Subir pela escada — pareceu-me — tinha um sentido
semelhante ao de quedar extasiado diante do pequeno
“Moinho”, de Van Gogh, ou do “Retrato do Pai”, de Henri
Rousseau, expostos em salas do Museu Nacional de Belas
Artes, que se localiza naqueles arredores. A segunda
obra é uma tela diminuta (com proporções pouco maiores
que as de um envelope comum de carta), exibindo em seu
centro a cabeça de um homem rodeada por manchas de tinta
que lembram (ou representam) nuvens. De certo modo, se
tais obras não estivessem expostas num museu e se não
soubéssemos a identidade de quem as tinha pintado, não
acho provável que alguém — que não tivesse uma certa
cultura artística ou que nunca tivesse ouvido falar de
seus autores — se desse ao trabalho de parar para
admirá-las ou, saindo do movimento das ruas, de entrar
num museu ou numa galeria só para observá-las. Não quero
dizer que as instalações de Yoko Ono tenham o mesmo
valor ou o mesmo significado (qualquer que seja) dessas
pinturas de mestres consagrados ou que devam ser
comparadas a elas. No entanto acredito, no que diz
respeito às pinturas, que elas comprovam bem um aspecto
da arte moderna, o qual está no fato de que, em grande
medida, essa arte — chamada moderna — abdicou
de certas qualidades e valores que legitimavam e
justificavam o ato de fazer arte no passado, recorrendo
agora a outros elementos de significação e se firmando
sobre eles. Entre as qualidades e valores abandonados
estariam, por exemplo, a preocupação com as proporções
da imagem ou com a maestria da execução (conforme se vê
nos quadros e esculturas neoclássicos expostos numa das
seções do
mencionado Museu de Belas Artes) — elementos que, a seu
tempo (e ainda hoje, suponho), justificavam para o
público (erudito ou leigo) ao menos o preço do ingresso.

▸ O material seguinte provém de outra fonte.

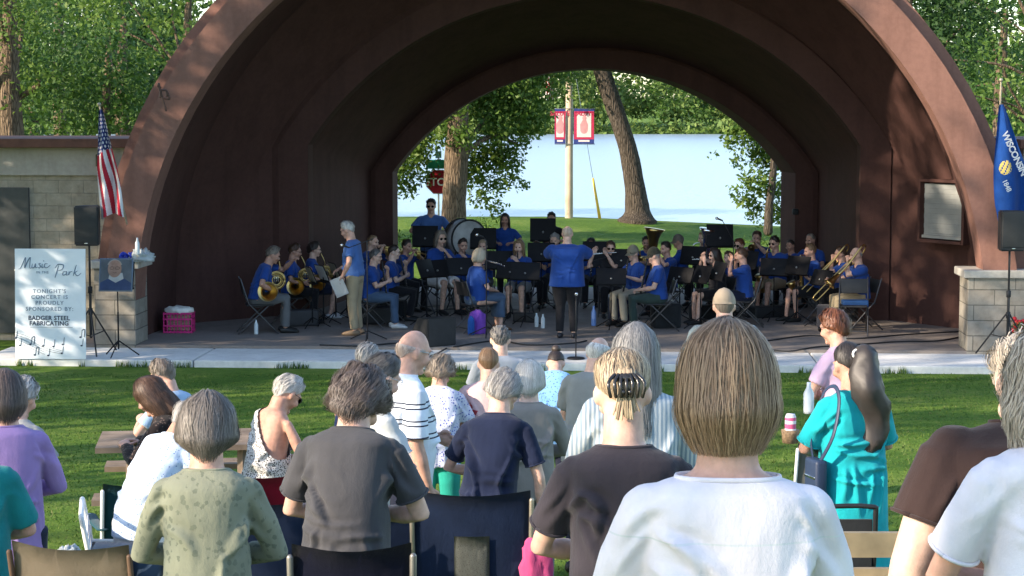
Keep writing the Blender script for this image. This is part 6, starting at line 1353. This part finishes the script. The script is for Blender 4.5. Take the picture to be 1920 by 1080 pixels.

O pequeno quadro de Van Gogh, de execução aparentemente
rápida, com pinceladas soltas e em tons acinzentados,
sobre uma tela retangular, faria o homem comum pensar
que se tratava de uma arte diletante — exatamente porque
lhe falta, a essa arte, aqueles sinais caracterizadores
que, noutras circunstâncias, teriam sido emblemas do
sublime. Pensemos, quanto a isto, que a arte moderna,
arriscando-se no território da insignificância e
buscando legitimidade em outros setores que não o da
exibição, por parte de seus autores, de maestria e
domínio das técnicas disponíveis, se tornou uma arte de
incertezas e perguntas. E, ironicamente, em seu desprezo
pelas instituições (academias e museus), se tornou
sobretudo uma arte dependente dos museus — e dependente,
eu me arriscaria a dizer, num grau maior do que a
própria arte acadêmica (que incorpora, aos olhos do
público, valores e sinais distintivos de nobreza que
podem ser percebidos sem grande esforço de análise,
entendimento ou erudição).
Tal aspecto — a necessidade do museu e da crítica para
realçar ou sublinhar um valor — atingiu o seu ponto mais
agudo ou de saturação na arte dita “conceitual” dos
nossos dias. Como dizer que a escada de Yoko Ono era
parte de uma obra de arte ou de um evento artístico
senão porque se encontrava exposta num museu — lugar
onde, quase sempre, entramos, para admirar a arte,
imbuídos de um sentimento de participação e fervor que
aquelas pequenas ordens tolas e aqueles comandos
aparentemente ingênuos que se estampavam em suas
instalações pareciam explorar com sagacidade? Talvez por
isso eu não tenha aderido ao “espírito” e não tenha
querido participar (ou me tornar participante) de
nenhuma das instalações. Bastava-me a contemplação, que
já me dizia tudo e, principalmente, já me dizia muito
acerca de estar ali, naquele ambiente especial e
“especializado” — templo de celebrações artísticas cujo
sentido começava e terminava nelas mesmas e cujo alcance
eu não saberia dizer se ia além daquelas paredes e
vidraças (muito amplas por sinal) —, para ver as
instalações e as outras obras em exposição.